Endangered female Great Indian Bustard choked to death

Critically endangered female Great Indian Bustard choked to death in Kutch

Photo courtesy Forest Department

A female Great Indian Bustard or GIB, a critically endangered avian species, choked to death in Kutch district reportedly after a lizard stuck in its throat. Forest officers said that with this death, the number of GIB in Kutch may have reduced to barely four or five in the district. In the last census held in 2014, 25 birds had been counted.
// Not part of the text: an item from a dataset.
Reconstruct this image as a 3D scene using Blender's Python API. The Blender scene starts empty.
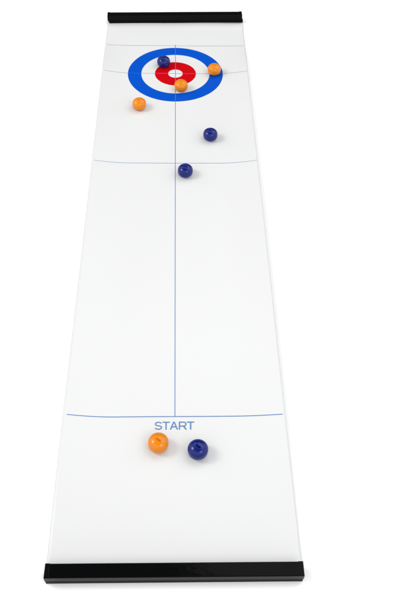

Forest officials said that the bird died near Bhanada, about 15 km from GIB sanctuary in Naliya, Kutch district. Anita Karn, chief conservation of forests, Kutch circle, told DH, "Death of a GIB occurred on Tuesday afternoon. On preliminary examination, it was found a garden lizard was stuck in the bird's trachea that choked it to death. No injury marks or fracture has been found on the body." 
 
According to forest officers, it was one of the two birds, both females, tagged in 2017 to monitor their movements for conservation purpose. The other bird had died in the same year after it collided with a power line. Officers said that in 2014, 25 birds had been counted out of which they could trace only six in later years. With deaths of these two birds, it is estimated that only four are left right now. "We don't exactly know but we believe that there are only four to five birds surviving now. They all are females," said an officer.
 
These birds are critically endangered species. Reports suggest that there are barely 150 birds existing today. Rajasthan and Kutch are among the last few places where these avian species are found. The reason behind depleting numbers are said to be power lines, windmills, solar parks and loss of grassland.